Notice how he contrasts the two positions. The responsible media wants to tell you about carnage. Those right-wingers want to tell you about a softball game. What about a story about Marines successfully fighting insurgents or about Iraqis voting in local elections or the large variety of newspapers that are now available in Baghdad. You know, something that places the carnage in context: who’s winning the battles and what are we fighting for. But the committed truth-tellers in the MSM decided long ago that it’s a quagmire, so that’s what the story we’re getting.
Now, both stories may well be integral to the news. If so, both should be told. The problem arises when the pressure to tell the softball story comes not from a principled desire to deliver a factual account that is broadly emblematic of significant happenings in Iraq, but from a gutless attempt to buy off a hostile and suspicious fragment of the audience base.
Of course, only the news media has the expertise to decide which is which.
News then becomes a negotiation - not a negotiation among discordant pictures of reality, as it always is, but an abject negotiation with a loud and bullying sliver of the audience. News of great significance becomes not an honest attempt to reflect genuinely contradictory realities, but a daily bargaining session with an increasingly factionalized public, a corrupted process in which elements of the news become offerings - payments really - in a kind of intellectual extortion.
The performance of this country's finest news organizations in the run-up to the Iraq invasion of March 2003 will be remembered as a disgrace. To be sure, it was an angry, fearful time, when independent-minded reporting might not have been heard above the drumbeats of patriotism and war. But it's hard to read the hand-wringing confessionals from news organizations that now realize that they got the prewar story wrong without concluding that the real problem was they were afraid to tell the truth.
Some detail here might be nice. I do remember stories screaming quagmire and promising endless street to street fighting in Baghdad. If Mr. Wasserman is referring to the failure so far to find large stockpiles of weapons of mass destruction, I’m surprised to learn that the media knew ahead of time that the stockpiles weren’t there, when intelligence services in the US, UK, France, Russia, and others were so sure they were.
Resisting undue outside influence is part of what news professionals do. But it's hard enough to get the story right, without holding it hostage to an open-ended negotiation with zealots who believe they already know what the story is.
The problem here is that the barbarians may be inside the gates. Read Powerline’s continuing saga of the boos that weren’t (Here and here. Someone at AP seems to have decided what the story should be and wrote that thousands booed President Bush’s announcement of former President Clinton’s illness, when there were, in fact, no boos, something AP later admitted. Of course, by that time, the lie was half way ‘round the globe and truth didn’t stand a chance. I’d still like an explanation from AP as to how this happened; so would the guys at Powerline. Sowould a lot of the people who were at the rally. But according to Mr. Wasserman, telling the truth is a hard job that should be left to the professionals.

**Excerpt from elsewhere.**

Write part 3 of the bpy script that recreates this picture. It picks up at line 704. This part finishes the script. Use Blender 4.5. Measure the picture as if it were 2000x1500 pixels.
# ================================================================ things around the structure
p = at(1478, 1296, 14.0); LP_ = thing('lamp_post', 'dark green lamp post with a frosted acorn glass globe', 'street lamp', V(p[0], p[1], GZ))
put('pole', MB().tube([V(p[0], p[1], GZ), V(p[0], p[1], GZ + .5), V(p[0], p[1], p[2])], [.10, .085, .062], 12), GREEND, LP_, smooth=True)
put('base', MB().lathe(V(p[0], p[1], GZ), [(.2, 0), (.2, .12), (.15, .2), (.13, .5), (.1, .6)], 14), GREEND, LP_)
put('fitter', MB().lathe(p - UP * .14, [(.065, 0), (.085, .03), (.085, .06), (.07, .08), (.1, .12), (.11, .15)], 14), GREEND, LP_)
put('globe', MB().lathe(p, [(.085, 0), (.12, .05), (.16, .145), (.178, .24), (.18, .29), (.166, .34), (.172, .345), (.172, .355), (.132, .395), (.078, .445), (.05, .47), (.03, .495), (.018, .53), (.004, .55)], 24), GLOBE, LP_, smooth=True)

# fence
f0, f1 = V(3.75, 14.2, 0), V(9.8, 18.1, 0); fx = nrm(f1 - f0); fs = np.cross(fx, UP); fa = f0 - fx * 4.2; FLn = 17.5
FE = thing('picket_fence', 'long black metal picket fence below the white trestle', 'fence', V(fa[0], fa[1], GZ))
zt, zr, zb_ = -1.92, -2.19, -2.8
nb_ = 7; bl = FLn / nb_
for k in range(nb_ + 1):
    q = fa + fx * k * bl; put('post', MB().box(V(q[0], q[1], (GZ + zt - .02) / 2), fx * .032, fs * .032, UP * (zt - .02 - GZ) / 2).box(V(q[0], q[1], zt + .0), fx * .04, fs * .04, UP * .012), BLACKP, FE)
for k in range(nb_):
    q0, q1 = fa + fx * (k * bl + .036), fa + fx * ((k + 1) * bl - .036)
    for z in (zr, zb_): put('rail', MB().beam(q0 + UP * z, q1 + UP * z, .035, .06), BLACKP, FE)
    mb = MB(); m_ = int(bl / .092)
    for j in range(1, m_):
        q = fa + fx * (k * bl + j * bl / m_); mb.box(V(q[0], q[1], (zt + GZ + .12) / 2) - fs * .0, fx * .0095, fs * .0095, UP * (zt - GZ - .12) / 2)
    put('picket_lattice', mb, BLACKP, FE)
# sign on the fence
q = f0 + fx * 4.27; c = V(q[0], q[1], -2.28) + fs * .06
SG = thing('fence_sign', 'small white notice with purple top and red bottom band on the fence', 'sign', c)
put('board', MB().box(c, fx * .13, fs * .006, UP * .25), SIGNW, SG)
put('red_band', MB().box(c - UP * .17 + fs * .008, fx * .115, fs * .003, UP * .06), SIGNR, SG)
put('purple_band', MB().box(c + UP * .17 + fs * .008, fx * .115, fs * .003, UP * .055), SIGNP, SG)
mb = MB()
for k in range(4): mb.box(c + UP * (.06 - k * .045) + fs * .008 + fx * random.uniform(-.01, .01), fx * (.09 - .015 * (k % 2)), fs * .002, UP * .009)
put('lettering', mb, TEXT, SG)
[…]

Of course, what Mr. Wasserman is attempting to do what Al Gore wanted to do with his “digital brownshirts” speech and that is to mark any criticism of the news media out of bounds, to shame any journalist who might be re-considering the group-think of his profession. Journalists assert their right to question and probe any other profession, but they should be above scrutiny, because they're committed truth-tellers. Just shut up and watch the news.